Synopsis: Indian markets fell sharply, with the Nifty down 238.65 points to 25,474.35 and the Sensex losing 839 points to 82,455.56, pressured by weak US cues and IT sector weakness.

Indian stock markets are witnessing a decline in today’s session, reflecting cautious investor sentiment and heightened volatility across key indices. Weakness is visible across multiple sectors, with broader market participation also under pressure. Traders appear to be adopting a wait-and-watch approach, leading to subdued momentum and increased fluctuations during the trading day.

Opening on Dalal Street

At the opening on Dalal Street, markets witnessed sharp selling pressure. The Nifty 50, which had closed at 25,713 in the previous session, opened lower at 25,641.80 and slipped further to an intraday low of 25,474.35, marking a decline of 238.65 points from its previous close. Similarly, the Sensex, after ending at 83,294.66 in the last session, opened at 83,052.54 and fell to an intraday low of 82,455.56, registering a decline of 839 points, reflecting broad-based weakness in early trade.

Weak Global Cues

Indian equities are under pressure after a sharp decline in US markets. The Dow Jones fell 261 points (0.53%) to 49,364, the S&P 500 dropped 0.29% to 6,889, and the Nasdaq slipped 0.44% to 22,786 following President Donald Trump’s decision to raise global tariffs to 15%. The renewed trade tensions triggered risk-off sentiment globally, which is now weighing on Indian markets.

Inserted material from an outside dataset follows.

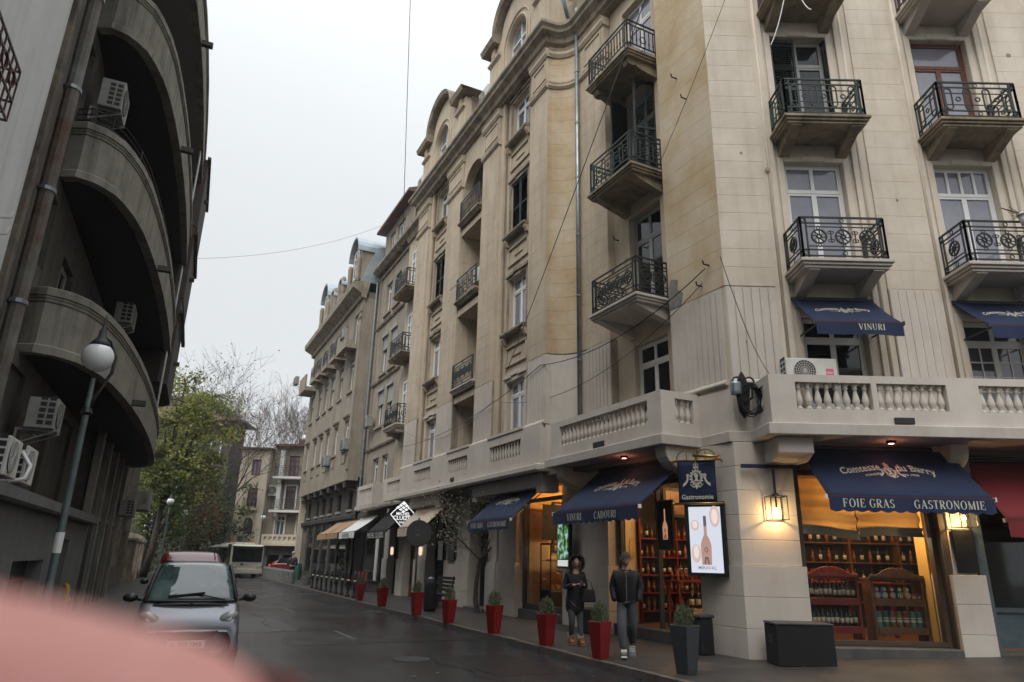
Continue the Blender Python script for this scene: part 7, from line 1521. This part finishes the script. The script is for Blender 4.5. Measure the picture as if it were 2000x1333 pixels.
part('windscreen_frame', g, dkp, t, smooth=True)
part('cowl_panel', patch(lambda u, v: ((u*2-1)*.62, -1.0+.11*v+.05*(u*2-1)**2, .905+.05*v+.015-.04*abs(u*2-1)**3), 12, 3), dkp, t, smooth=True)
for x0, x1, y0, y1, z0, z1 in ((-.02, .02, -.99, -.97, .93, .96),): part('washer_jet', MB().box(x0, x1, y0, y1, z0, z1), dkp, t)
part('wiper', MB().bar((.5, -.95, .975), (.1, -.86, 1.06), .018).bar((-.35, -.87, 1.01), (.18, -.83, 1.07), .014).bar((-.35, -.88, 1.03), (.18, -.85, 1.085), .02), dkp, t)
for s_ in (-1, 1):
    g = MB().sphere((0, 0, 0), 1, 20, 12); Mh_ = Matrix.Translation((s_*.545, -1.135, .725)) @ Matrix.Rotation(-s_*R(26), 4, 'Y') @ Matrix.Rotation(R(-20), 4, 'X') @ Matrix.Diagonal((.165, .12, .085, 1)); g.v = [tuple(Mh_ @ Vector(v)) for v in g.v]
    o = part('headlight', g, mat('headlight_lens', (.36, .37, .34), .12, coat=1), t, smooth=True); part('reflector', MB().lathe([(.035, -.008), (.045, 0)], (s_*.56, -1.235, .73), 12, 'y'), K['globe'], o)
    m_ = thing; o = part('mirror', MB().sphere((s_*.88, -.62, 1.0), .11, 14, 8, .62), dkp, t, smooth=True); part('mirror_arm', MB().bar((s_*.72, -.6, .96), (s_*.82, -.62, .98), .04), dkp, o)
    part('side_window', patch(lambda u, v, s_=s_: (s_*(.725-.135*v-.0*u), -.45+(.15*v)+(1.25-.2*v)*u, .99+.44*v), 8, 4), K['paned'], t, smooth=True); part('wheel_arch', MB().lathe([(.33, 0), (.34, .02)], n=16), dkp, t, x=0, y=0, z=-5)
    for y in (-.87, .88): wheel(t, s_*.665, y)
    part('sill', MB().box(s_*.70, s_*.762, -.55, .55, .2, .3), dkp, t, bevel=.02)
part('lower_grille', MB().face_xz([(-.44, .56), (-.36, .46), (-.2, .43), (.2, .43), (.36, .46), (.44, .56), (.2, .545), (-.2, .545)], -1.285, -1.15), dkp, t, bevel=.012)
for z in (.475, .51): part('grille_slat', MB().box(-.36, .36, -1.292, -1.28, z, z+.012), K['dgrey'], t)
part('bumper_groove', MB().box(-.6, .6, -1.245, -1.2, .585, .60), dkp, t); part('air_intake', MB().box(-.35, .35, -1.27, -1.2, .22, .29), dkp, t, bevel=.01)
pl = part('number_plate', MB().box(-.26, .26, -1.30, -1.285, .315, .425), K['white'], t, bevel=.004)
f = script('B  705 SMB', .012); part('lettering', f.to(MB(), lambda x, z: ((x-f.w/2)*.092, -1.3015, .340+z*.088)), K['blackm'], pl)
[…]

GIFT Nifty Signals Weak Start

Early indicators suggest a cautious opening for domestic equities. GIFT Nifty is pointing toward a potential gap-down start, reflecting overnight weakness in US markets. This signals that global sentiment remains fragile and is influencing Indian market direction.

IT Sector Under Pressure

The IT index was the worst-performing sector in the previous session, falling over 1.5%. Given the sector’s significant revenue exposure to the US market, weakness in US equities and rising trade tensions are negatively impacting IT stocks, dragging overall market sentiment.

Key Technical Levels for Nifty and Sensex

Technically, 25,600 on the Nifty and 83,000 on the Sensex are immediate support levels, aligned with the 20-day SMA. A break below these levels could lead to a retest of 25,500–25,450 for Nifty and 82,700–82,500 for Sensex. On the upside, resistance stands at 25,800 for Nifty and 83,600 for Sensex. Market direction will depend on how indices behave around these critical levels.

Institutional Activity

On the institutional front, DIIs were net sellers worth ₹1,417.12 crore, while FIIs were net buyers worth ₹3,550.66 crore in the cash market. However, FIIs remain net bearish in index options and net bullish in index futures, indicating a cautious and largely neutral stance.

The Indian stock market is down today primarily due to weak global cues from the US following rising trade uncertainty, pressure on IT stocks, and cautious technical positioning near key support levels. Global volatility and policy uncertainty are the main drivers behind the current decline.